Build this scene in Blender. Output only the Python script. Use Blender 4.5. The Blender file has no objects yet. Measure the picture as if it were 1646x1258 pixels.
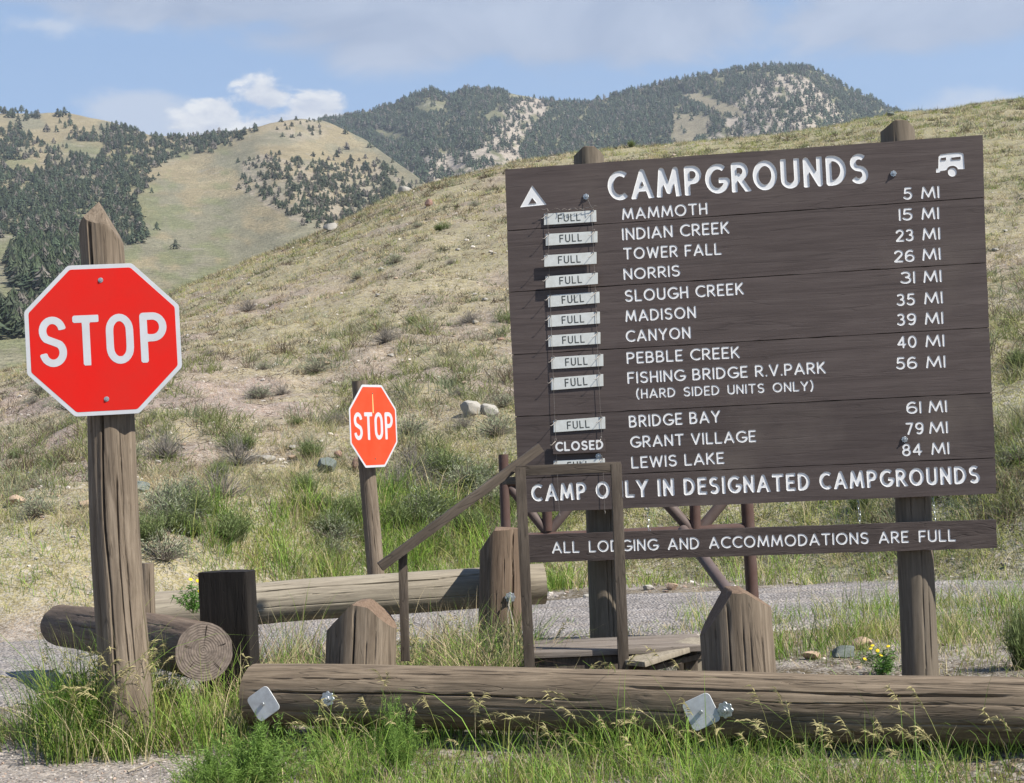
import bpy, bmesh, math, random
import numpy as np
from mathutils import Vector, Matrix
from mathutils.geometry import delaunay_2d_cdt

# ------------------------------------------------------------------ camera, world, sun, exposure
F = 2743.0                    # focal length in photo pixels (photo is 1646 wide)
EYE = 1.35
PITCH = math.atan((745 - 629) / F)
ROLL = math.radians(2.55)
SUN_AZ = math.radians(60)     # from behind the viewer towards the right
SUN_EL = math.radians(46)
sc = bpy.context.scene
COL = sc.collection
cam_d = bpy.data.cameras.new('camera'); cam = bpy.data.objects.new('camera', cam_d); COL.objects.link(cam)
sc.camera = cam
cam_d.sensor_width = 36.0; cam_d.lens = 36.0 * F / 1646.0
cam_d.clip_start = 0.1; cam_d.clip_end = 20000
_f = Vector((0, math.cos(PITCH), math.sin(PITCH))); _r0 = Vector((1, 0, 0)); _u0 = Vector((0, -math.sin(PITCH), math.cos(PITCH)))
_r = math.cos(ROLL) * _r0 - math.sin(ROLL) * _u0
_u = math.sin(ROLL) * _r0 + math.cos(ROLL) * _u0
M = Matrix((( _r.x, _u.x, -_f.x, 0), (_r.y, _u.y, -_f.y, 0), (_r.z, _u.z, -_f.z, EYE), (0, 0, 0, 1)))
cam.matrix_world = M
sc.render.resolution_x = 1024; sc.render.resolution_y = 783
FA, RA, UA = np.array(_f), np.array(_r), np.array(_u)
def raydir(px, py):
    return FA + ((px - 823.0) / F) * RA - ((py - 629.0) / F) * UA
def P(px, py, Y):
    d = raydir(px, py); k = Y / d[1]
    return Vector((d[0] * k, Y, EYE + d[2] * k))
def G(px, py, z=0.0):
    d = raydir(px, py); k = (z - EYE) / d[2]
    return Vector((d[0] * k, d[1] * k, z))
def project(p):
    q = np.asarray(p, float) - np.array([0, 0, EYE])
    zf = q @ FA
    return 823 + F * (q @ RA) / zf, 629 - F * (q @ UA) / zf

sc.view_settings.view_transform = 'Standard'; sc.view_settings.look = 'None'
sc.view_settings.exposure = 0.80; sc.view_settings.gamma = 1.0
sc.view_settings.use_curve_mapping = False
sc.render.engine = 'CYCLES'
sc.cycles.max_bounces = 6; sc.cycles.volume_bounces = 0; sc.cycles.transparent_max_bounces = 8

def mathn(nt, op, a, b=None, clamp=False):
    n = nt.nodes.new('ShaderNodeMath'); n.operation = op; n.use_clamp = clamp
    for i, v in enumerate((a, b)):
        if v is None: continue
        if hasattr(v, 'is_output'): nt.links.new(v, n.inputs[i])
        else: n.inputs[i].default_value = v
    return n.outputs[0]
def ramp(nt, fac, stops, interp='LINEAR'):
    n = nt.nodes.new('ShaderNodeValToRGB'); n.color_ramp.interpolation = interp
    e = n.color_ramp.elements
    while len(e) < len(stops): e.new(0.5)
    for el, (p, c) in zip(e, stops):
        el.position = p; el.color = (c, c, c, 1) if isinstance(c, (int, float)) else (*c, 1)
    nt.links.new(fac, n.inputs[0]); return n.outputs[0]
def mixc(nt, fac, a, b, mode='MIX'):
    n = nt.nodes.new('ShaderNodeMix'); n.data_type = 'RGBA'; n.blend_type = mode
    for s, v in ((n.inputs[0], fac), (n.inputs[6], a), (n.inputs[7], b)):
        if hasattr(v, 'is_output'): nt.links.new(v, s)
        elif isinstance(v, (int, float)): s.default_value = v
        else: s.default_value = (*v, 1)
    return n.outputs[2]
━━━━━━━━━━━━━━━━
## WHAT NEEDS TO BE DONE
Emit the lines of the material exactly, from its first line to the line containing "from mathutils.geometry import", inclusive; leave every picture out.

## RIGHT ANSWER
Build this scene in Blender. Output only the Python script. Use Blender 4.5. The Blender file has no objects yet. Measure the picture as if it were 1646x1258 pixels.
import bpy, bmesh, math, random
import numpy as np
from mathutils import Vector, Matrix
from mathutils.geometry import delaunay_2d_cdt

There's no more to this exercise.